Since the Bean Oil future (ZLH13) dropped roughly twenty percent from September 04, 2012 to November 12, 2012 the contract has been consolidating in a tightening range. ZLH13 had become deeply oversold based on short and intermediate term momentum indicators on its plummet from the 58.89 high in September. The triangle formation created by the consolidation since the low at 46.84 on November 12 has worked off the oversold condition and the intermediate term trend appears to be down.
ZLH13 should find initial resistance 51.00-51.25 and further selling at 51.73-52.20. A break below 47.50-48.00 could take ZLH13 to 44.00 before short covering comes into the market.
Grains Trader, November 11, 2012
The soybean complex traded down throughout Friday, November 09, 2012 on the back of larger than expected USDA revisions to crop production numbers. The rise in production levels resulted in an increase for 2012/13 carryout levels, both globally and for the US. US soybean output was upgraded to 2.971 billion bushels, exceeding market expectations by 80 million bushels. The USDA also increased demand for US soybeans, but ending 2012/13 carryout was increased by 10 million bushels and the stocks/use ratio was increased to 4.6 percent from October’s estimate of 4.5 percent. Soybean oil, basis the December contract (BOZ12) has traded down in line with the top put in for the soybean complex as a whole at the beginning of September.
BOZ12 is oversold on both an intermediate and short term basis, based on several momentum studies. The negative close on Friday should result in further losses over the next several weeks.

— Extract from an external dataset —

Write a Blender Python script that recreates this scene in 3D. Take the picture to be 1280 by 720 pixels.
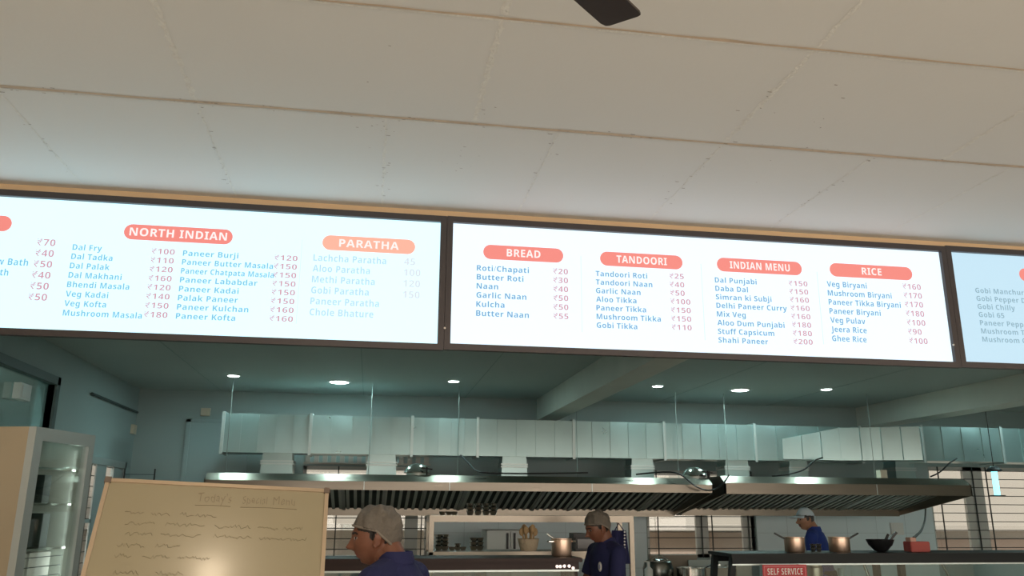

A bounce back into the multi month trading range would not surprise as bean oil is oversold, but traders will most probably be looking for any strength in price as an opportunity to sell into. BOZ12 may find some support 46.20-47.75 but the potential for a move into the lower 40.00 area seems possible. Initial resistance should appear 49.20-50.50 and further selling 51.80-52.50.
Soybean Oil Futures Broker, May 24, 2012
The CME Soybean oil contract basis July (BON12) is oversold based on several momentum studies. The economic and political turbulence in Europe has resulted in a strong U.S. dollar which has negatively impacted commodity markets in general and BON12 has not been immune. Other factors have played a roll in bean oil’s 16 percent drop since April 10 including the fact that Japan continues to increase its use of palm oil at the expense of bean oil for several products.
BON12 scored an inside day today indicating the possibility that the selling of the last several weeks may be subsiding, at least temporarily. BON12 should find initial support at 47.30-48.00 and secondary support 46.00-46.50. Initial resistance should come in at 50.50-51.00 followed by further potential selling at 52.25-53.30.
April 6, 2012
Commodities Broker, Van Commodities, Inc.
The soybean complex continued to power it s way to the upside this week after the mild pullback prior to the Planting Intentions Report on March 30. The Soybean futures basis the May contract (SK12), which pulled back 30 cents last week going into the report, rallied 79 cents from last Friday too this Thursday’s early Good Friday holiday close and ahead of the April 10, 2012 USDA Global Supply/Demand Report. Likewise the Soybean Oil front month contract (BOK12) traded down 2.23 cent/lbs in the days leading up to the Planting Intentions Report only to rally 3.05 cents/lb from March 30, 2012 too the April 05, 2012 early holiday close. Although export numbers for US sales of soybeans for the week ended March 29, 2012 topped expectations, net sales reductions for bean oil exports were less than inspiring. On the international markets April 06, 2012 Palm oil climbed to the highest level in more than a year and in China palm and bean oil rose to the highest price in more than six months.
Although BOK12 is overbought on several momentum studies and has some trendline resistance around 57 cents on weekly charts the direction for the market still appears to be up. In the near term a pullback to the 55.80-56.40 should be supportive with a near term upside price objective of 58.80. A trade below 53.80 would lead to a reappraisal of the market.